Considerations and Best Practices

This power is not without nuance. “Virtual” does not mean “infinite.”

• The Real Bottlenecks Are Still Real: Your limiting factor will simply shift. Now, your database connection pool, downstream API rate limits, or I/O subsystem will be the first to saturate. Proper connection pooling (e.g., HikariCP) and thoughtful integration patterns (like batching external calls) remain critical.
• Synchronized Blocks & Pinning: If a virtual thread enters a synchronized block or method, it can “pin” itself to its carrier thread, losing the benefits of lightweight blocking. Where possible, prefer java.util.concurrent locks (e.g., ReentrantLock), which are virtual-thread-friendly.
• Thread-Local Storage: While supported, excessive use of ThreadLocal in a universe of millions of threads can lead to significant memory consumption. Evaluate its necessity.
• Start Small, Profile, Scale: Begin by converting a single parallel step or multi-threaded chunk processor. Use JDK flight recorder (JFR) and observability tools to profile CPU, memory, and I/O behavior before scaling up concurrency limits.

A Practical Vision: The New Architecture of Batch

Imagine a payment settlement job that must:

1. Read transactions from a mainframe file.
2. Enrich each transaction by calling a customer microservice.
3. Validate against a business rules engine.
4. Write results to a ledger database and publish events to a message queue.

The traditional approach would involve carefully sized thread pools, perhaps parallel steps for different file segments, and likely queuing for the external calls to avoid overwhelming the services.

The Spring Batch 6 with Virtual Threads approach is conceptually simpler:

• A single step with a chunk size of 100.
• A multi-threaded TaskExecutor with 2,000 virtual threads.
• The item processor makes the (blocking) HTTP call to the enrichment service and the rules engine.
• While 1,900 virtual threads are efficiently blocked waiting for network I/O, 100 carrier threads are actively processing other chunks or handling the few that are in compute phases.

The job’s throughput becomes a direct function of the latency of the external services and your connection pools, not an artificial limit imposed by your thread model. The code remains clean, linear, and maintainable.

Conclusion: The Future is Lightweight

Spring Batch 6’s adoption of virtual threads marks a pivotal moment in enterprise Java. It brings the scalability previously reserved for reactive architectures back to the imperative programming model that dominates the industry’s codebases. Batch processing is no longer just about brute-force, offline number crunching. It can now be a highly concurrent, efficient, and integrated part of a real-time data ecosystem.

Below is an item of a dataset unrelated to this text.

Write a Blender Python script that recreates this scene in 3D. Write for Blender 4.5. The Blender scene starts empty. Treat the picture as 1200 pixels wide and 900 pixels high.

By reimagining batch processing through the lens of virtual threads, Spring Batch 6 doesn’t just offer an upgrade—it offers a liberation. It liberates developers from concurrency complexity and liberates applications from artificial scalability ceilings, paving the way for the next generation of resilient, efficient, and powerful data processing solutions. The future of batch is not just faster; it’s lighter, simpler, and brilliantly synchronous.